Last Post: Backflips on ports and WFH, batteries and business
Peter Dutton has backflipped on public servants returning to the office while Anthony Albanese has backflipped on the ownership of the Port of Darwin remaining in Chinese hands. One-all (“PM’s credibility all at sea over Darwin port intervention”, 7/4).
Ron Hobba, Camberwell, Vic
As Anthony Albanese has proved timid in dealing with China over its recent naval escapades around Australia’s coastline it’s highly unlikely he’ll risk causing it offence by recovering the Port of Darwin.
Frank Reade, Macquarie, ACT
Albo’s electioneering penchant for picking up babies appears to be working.
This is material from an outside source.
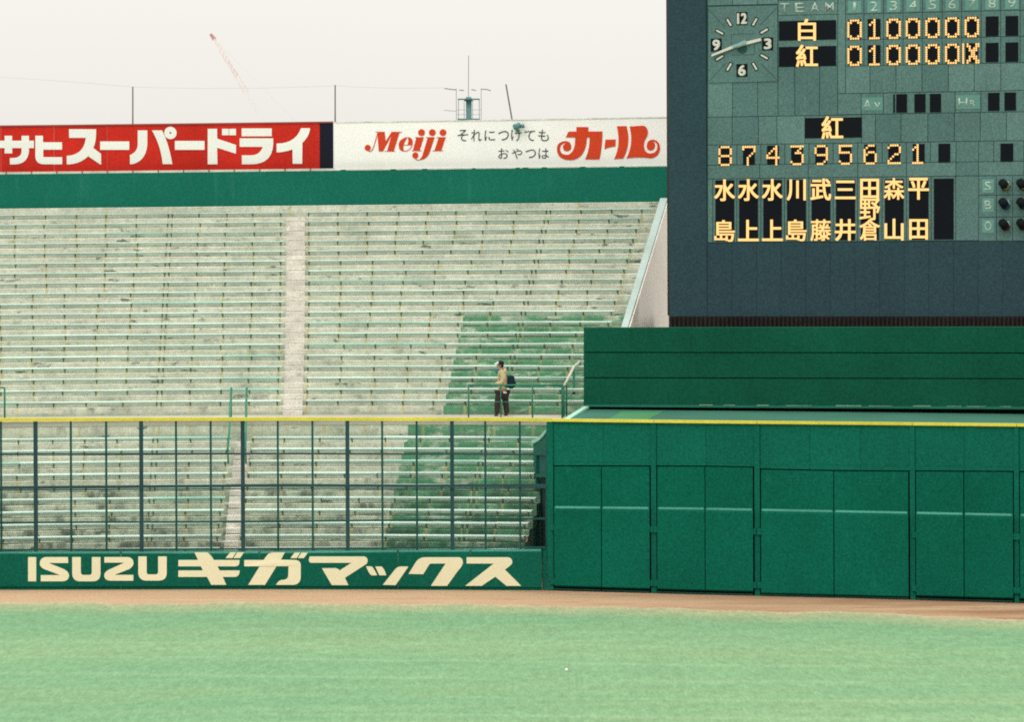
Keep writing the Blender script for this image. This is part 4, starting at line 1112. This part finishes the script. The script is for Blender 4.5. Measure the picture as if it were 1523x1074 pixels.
kat = [
 (TA, [[[(-20,275),(65,275),(65,205),(172,205),(172,275),(305,275),(305,205),(410,205),(410,275),(480,275),(480,380),(410,380),(410,420),(395,612,c),(200,612),(140,612),(140,520),(190,520),(305,515,c),(305,420),(305,380),(172,380),(172,455),(65,455),(65,380),(-20,380)]]]),
 (TA, [[[(500,205),(608,205),(608,297),(878,297),(878,402),(612,402),(612,508),(880,508),(880,610),(620,610),(500,605,c),(500,490)]]]),
 (TA, [[[(975,112),(1360,112),(1360,150),(1362,290,c),(1320,378),(1430,462),(1432,612),(1420,612),(1248,495),(1130,612,c),(945,612),(945,490),(1190,480,c),(1215,235),(980,235)]]]),
 (TB, [[rect(-10,285,402,405)]]),
 (TB, [[[(522,128),(658,128),(658,330),(640,560,c),(450,608),(412,608),(412,480),(522,430,c),(522,330)]], [[(722,128),(865,128),(960,300,c),(1012,608),(875,608),(850,340,c)]], [circ(985,165,88,28), circ(985,165,15,10)]]),
 (TB, [[rect(1048,278,1468,405)]]),
 (TC, [[[(68,85),(175,85),(175,197),(388,268),(388,368),(175,300),(178,488),(68,488)]], [rect(230,85,306,158)], [rect(312,85,388,158)]]),
 (TC, [[rect(452,80,793,170)], [[(430,193),(810,193),(810,260),(800,488,c),(560,488),(455,488),(455,385),(560,385),(660,385,c),(692,290),(430,290)]]]),
 (TC, [[[(1125,78),(1228,78),(1220,170,c),(1140,245),(1138,482),(1030,482),(1028,318),(940,352,c),(848,352),(848,252),(1060,255,c)]]]),
]
for T, shp in kat:
    shape_obj('letter', [[path(lp, T) for lp in loops] for loops in shp], ss(.018), LETW, s1)
TM, TK = tf(535, 180, 10.879), tf(820, 180, 8.461)
meiji = [
 [[[(285,180),(405,180),(420,325),(512,180),(645,180),(552,482),(442,482),(512,235),(378,487),(308,487)]], [circ(130,430,50)], [rect(255,170,405,179)], [rect(512,170,685,179)], [rect(405,483,580,490)]],
 [[[(765,255),(620,290,c),(632,400),(640,487,c),(715,487),(690,400,c),(735,330),(750,290,c),(775,258)]], [[(776,256),(858,262,c),(858,345),(855,378),(770,378),(800,320,c)]], [rect(716,380,856,388)]],
 [[[(915,268),(1035,268),(970,472),(860,472)]], [rect(892,258,1036,267)], [rect(845,473,1000,483)], [circ(1000,183,56)]],
 [[[(1100,268),(1210,268),(1130,510),(1080,630,c),(950,628),(1010,600,c),(1030,500)]], [rect(1075,258,1212,267)], [circ(1175,183,55)], [circ(900,552,50)]],
 [[[(1275,268),(1390,268),(1320,472),(1210,472)]], [rect(1240,258,1392,267)], [rect(1180,473,1348,483)], [circ(1347,183,55)]],
]
rib = {0: ribbon([(140,486),(175,488),(200,470),(222,425),(255,320),(288,200)], 13), 1: ribbon([(712,484),(760,480),(805,455),(848,400)], 12), 3: ribbon([(890,598),(915,618),(952,630)], 12)}
for i, shp in enumerate(meiji):
    o = shape_obj('letter', [[path(lp, TM) for lp in loops] for loops in shp], ss(.018), RED2, s2)
    if i in rib:
        b = MB(); b.flatpoly([[SG(*TM(*q), .022) for q in rib[i]]], .003); b.build('hairline', RED2, o)
karl = [
 [[[(300,205),(300,330,c),(270,370),(240,422,c),(190,422),(110,420,c),(110,345),(115,275,c),(195,272),(145,290,c),(145,325),(150,378,c),(197,378),(250,372,c),(250,325),(250,250,c),(170,248),(70,260,c),(70,350),(75,490,c),(240,490),(440,480,c),(448,205),(480,205),(485,350,c),(425,480),(605,480),(645,320,c),(642,128),(465,128),(465,72),(315,72),(315,128),(215,130),(180,203)]]],
 [[[(680,232),(810,228),(808,315),(720,330,c),(668,352)]]],
 [[[(825,62),(945,60),(1010,280,c),(905,470),(790,475),(880,300,c)]], [[(985,65),(1160,55),(1230,80,c),(1210,180),(1160,260,c),(1165,310),(1170,405,c),(1250,405),(1335,400,c),(1335,310),(1330,262,c),(1275,250),(1310,280,c),(1305,315),(1290,370,c),(1250,368),(1200,365,c),(1200,310),(1205,230,c),(1280,230),(1370,245,c),(1368,350),(1350,465,c),(1240,465),(1100,445,c),(945,468),(1040,280,c)]]],
]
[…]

Alex Cleave, North Fremantle, WA
Reading Robert Gottliebsen’s column provided little comfort (“Here’s how Trump hopes his plan will play out”, 7/4). He spoke of Donald Trump taking enormous risks in business. Well, Trump has been bankrupt at least twice. Do we want that for the world?
Paul Everingham, Hamilton, Qld
The Newspoll question should be: “Who do you trust to lead us out of the next recession?” The answer no doubt would be Peter Dutton. Australians should consider this on May 3.
Tim Abrams, Beecroft, NSW
With all this talk of the cost of domestic batteries to store electricity from rooftop solar panels, I am surprised there is no mention of the risk of fires from these lithium batteries. Has this problem been solved?
Don Higson, Paddington, NSW
You would think that in today’s hi-tech society somebody would have come up with a way to make a journalist’s question to a politician audible at a press conference. But no, we have to listen to silence or an inaudible mumble and then try to guess what the question might have been from the politician’s answer – no easy task. Surely it cannot be that hard to fix.
Ross Hudson, Mount Martha, Vic
The warning by University of Queensland senior law lecturer Dr Dani Linder to her students that they should “watch what you say and what you do” if they want to do well in their law degree is something more akin to a communist dictatorship than a university campus (“Lecturer lays down the law on race”, 7/4). For the university spokesman to say “they had conducted a review that found no issue” with the comments is bewildering.
Riley Brown, Bondi Beach, NSW
The word of 2025 is already locked in: tariffied, the absolute fear and dread associated with Trump’s economic policies.